Set exercise |
Gather every line holding the string "from".

Data shown |
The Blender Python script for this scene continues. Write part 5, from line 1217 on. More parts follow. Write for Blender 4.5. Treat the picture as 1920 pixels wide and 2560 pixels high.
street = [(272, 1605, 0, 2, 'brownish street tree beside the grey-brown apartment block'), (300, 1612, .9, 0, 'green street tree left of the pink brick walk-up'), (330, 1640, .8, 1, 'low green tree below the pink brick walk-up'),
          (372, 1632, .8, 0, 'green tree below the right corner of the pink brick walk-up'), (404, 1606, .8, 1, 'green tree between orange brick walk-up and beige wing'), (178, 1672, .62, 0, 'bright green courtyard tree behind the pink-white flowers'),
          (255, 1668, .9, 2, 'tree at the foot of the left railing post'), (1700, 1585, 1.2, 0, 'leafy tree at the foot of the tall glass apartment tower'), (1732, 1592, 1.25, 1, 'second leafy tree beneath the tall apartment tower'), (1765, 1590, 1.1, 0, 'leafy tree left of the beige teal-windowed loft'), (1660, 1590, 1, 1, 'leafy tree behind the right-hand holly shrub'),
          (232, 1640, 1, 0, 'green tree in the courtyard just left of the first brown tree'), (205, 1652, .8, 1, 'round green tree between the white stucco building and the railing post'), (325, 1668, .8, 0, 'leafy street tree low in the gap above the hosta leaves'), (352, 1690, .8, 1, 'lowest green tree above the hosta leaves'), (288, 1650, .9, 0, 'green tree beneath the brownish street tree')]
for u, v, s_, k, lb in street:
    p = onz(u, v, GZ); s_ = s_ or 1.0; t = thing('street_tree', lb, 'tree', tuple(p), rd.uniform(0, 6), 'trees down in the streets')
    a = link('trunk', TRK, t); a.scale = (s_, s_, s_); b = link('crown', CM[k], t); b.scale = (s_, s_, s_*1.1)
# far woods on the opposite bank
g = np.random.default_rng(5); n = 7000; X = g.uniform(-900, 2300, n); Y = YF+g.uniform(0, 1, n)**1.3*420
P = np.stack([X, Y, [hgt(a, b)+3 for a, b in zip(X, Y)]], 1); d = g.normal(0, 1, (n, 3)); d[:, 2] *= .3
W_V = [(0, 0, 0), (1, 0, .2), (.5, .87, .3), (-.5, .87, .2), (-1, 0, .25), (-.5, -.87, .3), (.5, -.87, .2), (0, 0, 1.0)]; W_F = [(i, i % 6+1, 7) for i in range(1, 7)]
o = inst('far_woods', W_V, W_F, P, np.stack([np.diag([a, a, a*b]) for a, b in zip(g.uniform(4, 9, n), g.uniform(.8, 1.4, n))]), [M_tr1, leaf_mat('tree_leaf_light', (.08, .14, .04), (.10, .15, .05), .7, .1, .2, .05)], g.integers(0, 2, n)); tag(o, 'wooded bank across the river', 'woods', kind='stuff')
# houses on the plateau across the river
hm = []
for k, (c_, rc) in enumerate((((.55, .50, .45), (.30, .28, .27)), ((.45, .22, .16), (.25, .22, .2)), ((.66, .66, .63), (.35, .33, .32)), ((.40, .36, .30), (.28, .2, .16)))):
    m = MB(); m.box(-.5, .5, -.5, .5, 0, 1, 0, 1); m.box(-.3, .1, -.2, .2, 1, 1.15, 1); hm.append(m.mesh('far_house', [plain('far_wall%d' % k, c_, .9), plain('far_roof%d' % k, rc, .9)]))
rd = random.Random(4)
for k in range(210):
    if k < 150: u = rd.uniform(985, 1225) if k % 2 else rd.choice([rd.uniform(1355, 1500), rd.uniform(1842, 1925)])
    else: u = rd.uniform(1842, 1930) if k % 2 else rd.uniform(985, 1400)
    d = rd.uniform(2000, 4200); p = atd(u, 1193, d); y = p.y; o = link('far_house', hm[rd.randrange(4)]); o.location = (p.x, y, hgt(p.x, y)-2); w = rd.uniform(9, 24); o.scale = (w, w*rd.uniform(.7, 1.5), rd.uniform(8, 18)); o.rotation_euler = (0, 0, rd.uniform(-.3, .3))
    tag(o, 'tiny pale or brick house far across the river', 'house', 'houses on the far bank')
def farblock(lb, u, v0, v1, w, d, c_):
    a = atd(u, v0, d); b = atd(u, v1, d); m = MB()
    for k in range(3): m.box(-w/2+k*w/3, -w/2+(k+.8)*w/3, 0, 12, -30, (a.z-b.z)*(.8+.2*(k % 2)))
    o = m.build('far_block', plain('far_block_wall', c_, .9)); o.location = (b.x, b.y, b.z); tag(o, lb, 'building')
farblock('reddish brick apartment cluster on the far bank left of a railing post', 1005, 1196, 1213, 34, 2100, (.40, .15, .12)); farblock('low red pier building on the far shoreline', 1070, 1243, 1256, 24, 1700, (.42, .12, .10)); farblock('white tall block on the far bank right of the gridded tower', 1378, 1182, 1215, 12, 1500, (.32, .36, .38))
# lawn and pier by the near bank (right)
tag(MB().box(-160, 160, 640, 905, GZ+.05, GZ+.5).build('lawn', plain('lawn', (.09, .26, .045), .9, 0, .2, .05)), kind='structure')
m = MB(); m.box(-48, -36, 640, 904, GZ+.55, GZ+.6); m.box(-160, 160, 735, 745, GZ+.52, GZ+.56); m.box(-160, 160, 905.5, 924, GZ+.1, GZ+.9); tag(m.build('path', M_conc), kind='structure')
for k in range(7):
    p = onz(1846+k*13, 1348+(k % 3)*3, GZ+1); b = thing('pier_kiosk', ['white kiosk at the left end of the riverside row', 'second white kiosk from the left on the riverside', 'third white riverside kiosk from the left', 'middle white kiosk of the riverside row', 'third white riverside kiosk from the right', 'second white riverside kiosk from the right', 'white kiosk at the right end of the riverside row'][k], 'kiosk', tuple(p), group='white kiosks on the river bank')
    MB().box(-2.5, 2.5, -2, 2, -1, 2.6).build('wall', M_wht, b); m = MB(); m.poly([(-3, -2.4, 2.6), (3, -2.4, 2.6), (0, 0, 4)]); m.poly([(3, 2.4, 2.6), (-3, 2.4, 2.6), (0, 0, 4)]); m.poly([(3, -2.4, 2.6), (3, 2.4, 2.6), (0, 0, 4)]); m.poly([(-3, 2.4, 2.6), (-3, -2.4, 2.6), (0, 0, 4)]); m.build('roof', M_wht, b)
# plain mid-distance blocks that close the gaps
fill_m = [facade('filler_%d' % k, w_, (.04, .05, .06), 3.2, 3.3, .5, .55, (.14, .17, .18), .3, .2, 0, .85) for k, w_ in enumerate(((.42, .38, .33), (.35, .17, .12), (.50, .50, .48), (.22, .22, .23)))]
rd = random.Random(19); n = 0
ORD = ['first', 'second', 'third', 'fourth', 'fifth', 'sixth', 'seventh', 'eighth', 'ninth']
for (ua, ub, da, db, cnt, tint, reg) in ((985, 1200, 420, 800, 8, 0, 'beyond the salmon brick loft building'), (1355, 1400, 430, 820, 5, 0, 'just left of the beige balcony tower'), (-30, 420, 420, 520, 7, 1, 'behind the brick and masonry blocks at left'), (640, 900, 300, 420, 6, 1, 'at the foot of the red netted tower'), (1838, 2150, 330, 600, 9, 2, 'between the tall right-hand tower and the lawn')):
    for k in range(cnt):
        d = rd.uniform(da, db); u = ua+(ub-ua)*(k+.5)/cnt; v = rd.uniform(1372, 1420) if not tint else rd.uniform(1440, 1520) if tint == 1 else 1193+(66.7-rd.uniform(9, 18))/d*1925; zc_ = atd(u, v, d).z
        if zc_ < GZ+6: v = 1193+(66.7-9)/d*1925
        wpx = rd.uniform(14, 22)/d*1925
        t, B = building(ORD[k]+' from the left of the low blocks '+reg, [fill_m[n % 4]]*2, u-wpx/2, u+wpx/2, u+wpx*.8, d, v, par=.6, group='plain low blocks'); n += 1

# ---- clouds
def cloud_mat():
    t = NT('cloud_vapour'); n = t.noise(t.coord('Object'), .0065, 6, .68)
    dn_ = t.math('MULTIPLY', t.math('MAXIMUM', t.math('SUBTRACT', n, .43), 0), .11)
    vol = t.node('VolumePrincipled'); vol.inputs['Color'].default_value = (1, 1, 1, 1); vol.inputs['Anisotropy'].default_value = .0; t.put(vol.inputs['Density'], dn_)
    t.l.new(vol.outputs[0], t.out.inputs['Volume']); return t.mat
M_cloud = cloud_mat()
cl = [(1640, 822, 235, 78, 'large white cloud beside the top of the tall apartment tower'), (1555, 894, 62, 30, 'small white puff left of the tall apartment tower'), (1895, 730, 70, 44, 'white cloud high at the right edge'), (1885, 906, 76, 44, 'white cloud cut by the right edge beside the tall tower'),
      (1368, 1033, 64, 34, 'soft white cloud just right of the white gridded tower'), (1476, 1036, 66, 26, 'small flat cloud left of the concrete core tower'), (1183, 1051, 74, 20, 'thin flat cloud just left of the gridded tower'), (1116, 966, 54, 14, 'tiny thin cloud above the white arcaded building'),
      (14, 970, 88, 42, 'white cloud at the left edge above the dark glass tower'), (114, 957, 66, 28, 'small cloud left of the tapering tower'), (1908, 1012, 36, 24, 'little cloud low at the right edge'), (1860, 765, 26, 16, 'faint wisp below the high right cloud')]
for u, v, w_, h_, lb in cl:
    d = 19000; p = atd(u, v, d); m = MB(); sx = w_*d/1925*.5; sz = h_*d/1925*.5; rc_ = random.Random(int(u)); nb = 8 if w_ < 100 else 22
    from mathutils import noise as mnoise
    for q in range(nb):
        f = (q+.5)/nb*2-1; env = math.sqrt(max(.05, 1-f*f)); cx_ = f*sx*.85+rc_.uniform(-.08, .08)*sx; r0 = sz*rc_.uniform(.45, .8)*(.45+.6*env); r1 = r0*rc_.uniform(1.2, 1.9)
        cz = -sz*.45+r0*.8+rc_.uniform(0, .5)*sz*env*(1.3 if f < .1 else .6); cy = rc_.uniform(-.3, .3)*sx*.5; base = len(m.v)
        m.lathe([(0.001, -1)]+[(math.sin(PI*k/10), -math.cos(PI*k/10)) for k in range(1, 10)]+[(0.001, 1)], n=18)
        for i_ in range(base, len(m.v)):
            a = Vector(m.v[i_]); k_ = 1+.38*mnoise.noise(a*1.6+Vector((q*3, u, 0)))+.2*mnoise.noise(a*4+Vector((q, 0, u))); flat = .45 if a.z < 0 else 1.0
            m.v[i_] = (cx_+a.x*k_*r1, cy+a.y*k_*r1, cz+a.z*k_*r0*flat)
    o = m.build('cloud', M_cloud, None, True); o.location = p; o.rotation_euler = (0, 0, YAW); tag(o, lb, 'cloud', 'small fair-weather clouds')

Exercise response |
The Blender Python script for this scene continues. Write part 5, from line 1217 on. More parts follow. Write for Blender 4.5. Treat the picture as 1920 pixels wide and 2560 pixels high.
    p = onz(1846+k*13, 1348+(k % 3)*3, GZ+1); b = thing('pier_kiosk', ['white kiosk at the left end of the riverside row', 'second white kiosk from the left on the riverside', 'third white riverside kiosk from the left', 'middle white kiosk of the riverside row', 'third white riverside kiosk from the right', 'second white riverside kiosk from the right', 'white kiosk at the right end of the riverside row'][k], 'kiosk', tuple(p), group='white kiosks on the river bank')
        t, B = building(ORD[k]+' from the left of the low blocks '+reg, [fill_m[n % 4]]*2, u-wpx/2, u+wpx/2, u+wpx*.8, d, v, par=.6, group='plain low blocks'); n += 1
    from mathutils import noise as mnoise